--- PROVIDED DATA ---
* * * * * * * * *

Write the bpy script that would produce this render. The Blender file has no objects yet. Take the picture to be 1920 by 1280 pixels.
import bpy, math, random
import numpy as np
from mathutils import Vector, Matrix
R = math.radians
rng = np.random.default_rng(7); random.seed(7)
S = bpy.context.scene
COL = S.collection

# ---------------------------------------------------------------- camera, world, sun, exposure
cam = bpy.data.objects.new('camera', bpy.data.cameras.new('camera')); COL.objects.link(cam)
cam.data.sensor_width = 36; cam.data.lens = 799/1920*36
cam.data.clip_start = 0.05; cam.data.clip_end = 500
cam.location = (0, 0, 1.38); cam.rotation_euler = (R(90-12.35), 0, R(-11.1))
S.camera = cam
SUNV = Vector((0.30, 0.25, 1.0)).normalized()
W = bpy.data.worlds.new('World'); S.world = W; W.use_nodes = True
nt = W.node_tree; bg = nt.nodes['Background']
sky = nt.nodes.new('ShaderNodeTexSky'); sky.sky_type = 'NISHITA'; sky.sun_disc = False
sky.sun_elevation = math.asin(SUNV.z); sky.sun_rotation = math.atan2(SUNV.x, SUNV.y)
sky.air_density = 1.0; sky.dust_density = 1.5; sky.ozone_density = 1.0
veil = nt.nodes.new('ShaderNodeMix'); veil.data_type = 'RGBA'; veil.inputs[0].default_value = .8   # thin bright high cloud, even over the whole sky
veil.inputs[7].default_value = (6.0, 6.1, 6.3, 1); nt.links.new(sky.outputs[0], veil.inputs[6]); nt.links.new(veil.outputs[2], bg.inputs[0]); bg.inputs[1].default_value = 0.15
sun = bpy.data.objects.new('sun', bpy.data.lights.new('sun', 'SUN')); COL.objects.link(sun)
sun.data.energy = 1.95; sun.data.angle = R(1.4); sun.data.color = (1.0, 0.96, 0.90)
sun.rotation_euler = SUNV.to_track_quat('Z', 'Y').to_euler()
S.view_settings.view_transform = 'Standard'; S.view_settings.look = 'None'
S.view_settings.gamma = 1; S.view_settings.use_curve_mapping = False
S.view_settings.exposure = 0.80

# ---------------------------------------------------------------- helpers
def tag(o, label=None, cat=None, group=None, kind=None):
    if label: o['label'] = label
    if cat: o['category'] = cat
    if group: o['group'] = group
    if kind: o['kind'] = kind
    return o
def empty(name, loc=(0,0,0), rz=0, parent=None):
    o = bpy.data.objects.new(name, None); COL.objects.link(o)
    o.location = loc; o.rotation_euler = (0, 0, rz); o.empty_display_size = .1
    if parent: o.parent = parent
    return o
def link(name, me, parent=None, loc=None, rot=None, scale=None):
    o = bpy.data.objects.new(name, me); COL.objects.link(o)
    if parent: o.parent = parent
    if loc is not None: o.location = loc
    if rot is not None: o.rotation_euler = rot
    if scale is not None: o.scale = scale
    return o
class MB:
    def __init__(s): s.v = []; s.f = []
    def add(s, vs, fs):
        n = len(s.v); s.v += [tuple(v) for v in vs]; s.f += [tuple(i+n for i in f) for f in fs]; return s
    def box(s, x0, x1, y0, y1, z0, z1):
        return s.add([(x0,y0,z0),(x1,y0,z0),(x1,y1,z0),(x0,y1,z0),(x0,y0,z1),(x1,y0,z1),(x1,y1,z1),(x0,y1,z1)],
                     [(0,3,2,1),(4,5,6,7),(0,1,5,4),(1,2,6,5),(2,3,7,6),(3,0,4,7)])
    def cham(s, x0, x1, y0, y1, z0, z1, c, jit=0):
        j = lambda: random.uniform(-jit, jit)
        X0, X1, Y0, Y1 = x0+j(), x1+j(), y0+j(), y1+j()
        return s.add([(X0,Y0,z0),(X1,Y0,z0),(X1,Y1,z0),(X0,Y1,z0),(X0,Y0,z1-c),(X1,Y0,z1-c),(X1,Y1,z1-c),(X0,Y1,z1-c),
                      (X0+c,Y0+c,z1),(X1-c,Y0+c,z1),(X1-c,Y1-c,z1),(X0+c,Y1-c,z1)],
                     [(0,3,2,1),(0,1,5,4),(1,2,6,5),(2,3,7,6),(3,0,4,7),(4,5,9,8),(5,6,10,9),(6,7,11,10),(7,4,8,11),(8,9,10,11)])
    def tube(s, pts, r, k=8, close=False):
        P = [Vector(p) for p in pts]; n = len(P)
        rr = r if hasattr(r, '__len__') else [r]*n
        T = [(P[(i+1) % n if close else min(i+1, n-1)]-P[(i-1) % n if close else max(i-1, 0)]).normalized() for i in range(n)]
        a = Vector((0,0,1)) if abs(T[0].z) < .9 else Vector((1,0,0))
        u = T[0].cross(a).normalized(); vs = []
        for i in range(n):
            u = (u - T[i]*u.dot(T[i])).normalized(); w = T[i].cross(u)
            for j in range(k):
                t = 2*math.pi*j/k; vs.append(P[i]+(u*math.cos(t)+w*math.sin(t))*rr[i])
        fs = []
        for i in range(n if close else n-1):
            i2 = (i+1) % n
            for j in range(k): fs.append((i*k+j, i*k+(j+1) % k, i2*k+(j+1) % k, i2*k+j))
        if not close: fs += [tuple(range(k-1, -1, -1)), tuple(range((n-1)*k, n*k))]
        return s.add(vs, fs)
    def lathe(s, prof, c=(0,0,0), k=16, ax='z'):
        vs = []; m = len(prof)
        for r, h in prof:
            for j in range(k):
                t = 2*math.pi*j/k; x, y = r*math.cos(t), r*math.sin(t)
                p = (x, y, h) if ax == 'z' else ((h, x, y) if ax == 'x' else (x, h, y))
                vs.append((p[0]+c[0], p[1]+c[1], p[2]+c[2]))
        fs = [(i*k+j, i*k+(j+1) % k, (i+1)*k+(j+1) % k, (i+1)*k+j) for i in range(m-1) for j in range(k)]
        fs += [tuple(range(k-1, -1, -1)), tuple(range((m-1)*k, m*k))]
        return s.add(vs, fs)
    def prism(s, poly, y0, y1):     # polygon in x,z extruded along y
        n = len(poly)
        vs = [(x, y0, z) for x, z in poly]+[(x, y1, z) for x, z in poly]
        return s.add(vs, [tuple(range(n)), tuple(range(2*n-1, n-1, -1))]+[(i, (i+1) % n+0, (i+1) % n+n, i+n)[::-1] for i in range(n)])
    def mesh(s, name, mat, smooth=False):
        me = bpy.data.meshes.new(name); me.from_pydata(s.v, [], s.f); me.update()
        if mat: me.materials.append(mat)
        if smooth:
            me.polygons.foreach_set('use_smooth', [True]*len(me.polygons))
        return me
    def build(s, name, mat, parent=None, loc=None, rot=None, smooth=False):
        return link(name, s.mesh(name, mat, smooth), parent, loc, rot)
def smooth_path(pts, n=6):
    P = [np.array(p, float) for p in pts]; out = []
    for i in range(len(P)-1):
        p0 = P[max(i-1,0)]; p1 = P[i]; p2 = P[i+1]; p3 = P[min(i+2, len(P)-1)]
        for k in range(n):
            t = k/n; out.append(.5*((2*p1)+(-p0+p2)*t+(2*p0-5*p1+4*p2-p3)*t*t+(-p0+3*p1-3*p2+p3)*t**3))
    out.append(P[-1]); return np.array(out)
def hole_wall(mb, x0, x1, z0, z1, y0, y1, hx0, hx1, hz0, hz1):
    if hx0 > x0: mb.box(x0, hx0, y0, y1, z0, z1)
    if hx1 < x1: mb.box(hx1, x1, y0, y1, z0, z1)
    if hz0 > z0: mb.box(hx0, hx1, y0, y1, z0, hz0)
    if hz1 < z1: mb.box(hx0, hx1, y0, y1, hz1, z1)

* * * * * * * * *

--- TASK DETAILS ---
Your task is to quote the lines above, beginning with the first and ending with the one that holds "COL = S.collection".

--- ANSWER BELOW ---
Write the bpy script that would produce this render. The Blender file has no objects yet. Take the picture to be 1920 by 1280 pixels.
import bpy, math, random
import numpy as np
from mathutils import Vector, Matrix
R = math.radians
rng = np.random.default_rng(7); random.seed(7)
S = bpy.context.scene
COL = S.collection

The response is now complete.